Le court exorde pianistique de
«It's Allright With Me» lance le concert sans crier gare, avant l’entrée de Larry Grenadier à la contrebasse, et de Jorge Rossy à la batterie pour
l’exposé du thème. Dans un phrasé
hésitant ici entre binaire et ternaire, la conception de ce standard de Cole Porter se révèle très "assise". Le binaire met en valeur les lignes mélodiques du pianiste et lui permettent un jeu au fond du clavier et legato, soulignant la vocalité naturelle de ce grand amateur de Schubert et
Chopin. Le ternaire apporte cette fébrilité nécessaire au swing. Mehldau, qui alterne - en pleine conscience de son art, n'en doutons pas - les doubles croches fusantes avec des motifs mélodiquement plus prégnants est réellement passionnant! Et déjà cette indépendance totale des mains, qu'on vantera tant à
l'avenir. À l'évocation de «Yound And Foolish» le nom de Bill Evans et sa gravure de ce titre en 1958 avec Scott La Faro et Paul Motian s'impose. Brad Mehldau privilégie toutefois un toucher plus «sculpté» ici; Grenadier et Rossy, par leur soutien rythmique placide, soucieux de seulement marquer les temps et les changements harmoniques, déroulent le tapis rouge à leur partenaire: le jeu du pianiste, tout en accents et retards qui enjambent la mesure, constamment à distance de la pulsation, imprime une
tension expressive inattendue à ce standard. Le postlude
pianistique, magnifique, révèle l'ampleur des moyens musicaux de cet ancien
diplômé de Berklee. C'est ainsi, non sans une certaine ironie qu'on écoutera
«Monk's Dream», ce standard du plus techniquement contestable des pianistes de
jazz, Thelonious Monk… Beaucoup de musiciens ont tendance à souligner la
rudesse intrinsèque du thème, par un jeu heurté et brutal, très "monkien". Le trio opte ici
pour un tempo relativement soutenu et une conception plus plastique dans
laquelle à aucun moment Mehldau ne se départit de la beauté de son toucher. À
ne pas manquer: après les "échauffements" des cinq premières minutes,
la saturation progressive de l'espace par le contrepoint du pianiste, tendu à
l'extrême, au bord de la rupture, avant un climax/libération, très blues.
Réaction qui ne se fait pas attendre des spectateurs, réjouis, et bien audibles sur le disque!
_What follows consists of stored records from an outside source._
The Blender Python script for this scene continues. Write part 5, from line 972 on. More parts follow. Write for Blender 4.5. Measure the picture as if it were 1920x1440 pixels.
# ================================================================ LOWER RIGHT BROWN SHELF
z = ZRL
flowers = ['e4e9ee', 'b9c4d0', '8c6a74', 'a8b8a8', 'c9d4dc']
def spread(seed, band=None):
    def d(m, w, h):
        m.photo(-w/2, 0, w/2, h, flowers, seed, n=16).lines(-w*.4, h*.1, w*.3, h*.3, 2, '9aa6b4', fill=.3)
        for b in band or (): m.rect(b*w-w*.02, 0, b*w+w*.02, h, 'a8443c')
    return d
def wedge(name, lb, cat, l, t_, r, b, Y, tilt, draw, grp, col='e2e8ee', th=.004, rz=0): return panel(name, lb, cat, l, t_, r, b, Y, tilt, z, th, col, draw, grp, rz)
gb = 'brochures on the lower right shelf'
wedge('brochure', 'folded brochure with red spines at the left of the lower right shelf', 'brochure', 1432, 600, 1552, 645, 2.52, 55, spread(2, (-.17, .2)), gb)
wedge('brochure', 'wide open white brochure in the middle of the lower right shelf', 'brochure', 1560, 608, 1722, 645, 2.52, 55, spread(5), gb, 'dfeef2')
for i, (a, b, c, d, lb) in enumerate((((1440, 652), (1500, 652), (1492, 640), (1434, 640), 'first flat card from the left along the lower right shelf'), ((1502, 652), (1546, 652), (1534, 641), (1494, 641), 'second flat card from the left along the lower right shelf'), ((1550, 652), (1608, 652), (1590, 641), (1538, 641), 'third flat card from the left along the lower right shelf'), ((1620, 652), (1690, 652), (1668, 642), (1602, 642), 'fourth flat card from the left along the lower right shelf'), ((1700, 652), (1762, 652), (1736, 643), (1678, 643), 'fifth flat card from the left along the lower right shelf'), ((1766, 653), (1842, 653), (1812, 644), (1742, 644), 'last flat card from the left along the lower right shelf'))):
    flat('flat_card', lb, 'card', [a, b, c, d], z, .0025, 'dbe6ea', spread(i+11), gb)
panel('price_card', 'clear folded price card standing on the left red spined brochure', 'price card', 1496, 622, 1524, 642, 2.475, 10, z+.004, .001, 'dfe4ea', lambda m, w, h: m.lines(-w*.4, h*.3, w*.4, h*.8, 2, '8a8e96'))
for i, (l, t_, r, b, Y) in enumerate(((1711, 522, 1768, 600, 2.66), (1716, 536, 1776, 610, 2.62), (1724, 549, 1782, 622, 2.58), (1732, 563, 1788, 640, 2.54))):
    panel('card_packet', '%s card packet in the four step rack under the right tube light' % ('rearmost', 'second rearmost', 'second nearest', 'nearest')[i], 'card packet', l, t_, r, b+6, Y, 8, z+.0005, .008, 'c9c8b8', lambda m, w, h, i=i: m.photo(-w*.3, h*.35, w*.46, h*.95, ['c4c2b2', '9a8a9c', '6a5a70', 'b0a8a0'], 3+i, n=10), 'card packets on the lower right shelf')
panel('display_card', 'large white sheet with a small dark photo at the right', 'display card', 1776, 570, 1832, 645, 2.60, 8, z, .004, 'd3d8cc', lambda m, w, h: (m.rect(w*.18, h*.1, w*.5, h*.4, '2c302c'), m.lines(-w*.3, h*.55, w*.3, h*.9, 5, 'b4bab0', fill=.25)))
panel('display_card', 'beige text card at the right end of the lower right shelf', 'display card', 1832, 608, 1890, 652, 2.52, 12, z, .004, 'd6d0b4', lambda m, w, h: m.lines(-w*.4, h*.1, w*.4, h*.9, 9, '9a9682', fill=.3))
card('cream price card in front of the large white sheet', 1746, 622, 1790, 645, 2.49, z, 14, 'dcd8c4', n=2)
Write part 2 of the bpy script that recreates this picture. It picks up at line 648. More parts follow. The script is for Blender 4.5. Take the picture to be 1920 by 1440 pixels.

Avec «The Way You Look Tonight» c'est un Jorge Rossy réellement inspiré auquel on a droit.
Le batteur, dont beaucoup ont préféré son remplaçant à partir de 2006 au sein
du trio, Jeff Ballard, EST l'acteur principal de la réussite de ce thème: il lui donne au
départ son classicisme léger, et qui ne laisse pas du tout augurer des éclats à
venir. Le passage du jeu aux balais sur la caisse claire au vif-argent de la
cymbale ride, faisant sérieusement monter la température dans le sous-sol du Vanguard, fait partie de ces choses qui
font et distinguent les grands live de jazz. De ce point de vue, il faut
saluer le preneur de son qui restitue superbement
l'acoustique déjà exceptionnelle en elle-même du Vanguard. Sur «Moon River», la dynamique large
et la définition, permettent une lisibilité extrême du discours, et font
ressortir les nuances les plus ténues; la matité des timbres instrumentaux,
très véridique - et hélas trop rare au disque - donne une impression de
réalisme, comme si l'on était aux première tables du club new-yorkais.
«Countdown» a déjà été enregistré par le trio sur leur premier album, Introducing
Brad Mehldau (1995) et conserve ici la même conception globale, si ce
n'est, la différence est de taille, un extraordinaire solo du pianiste juste
après l'exposé du thème. Mehldau, d'une capacité de concentration phénoménale,
atteint ici une rare densité d'idées musicales.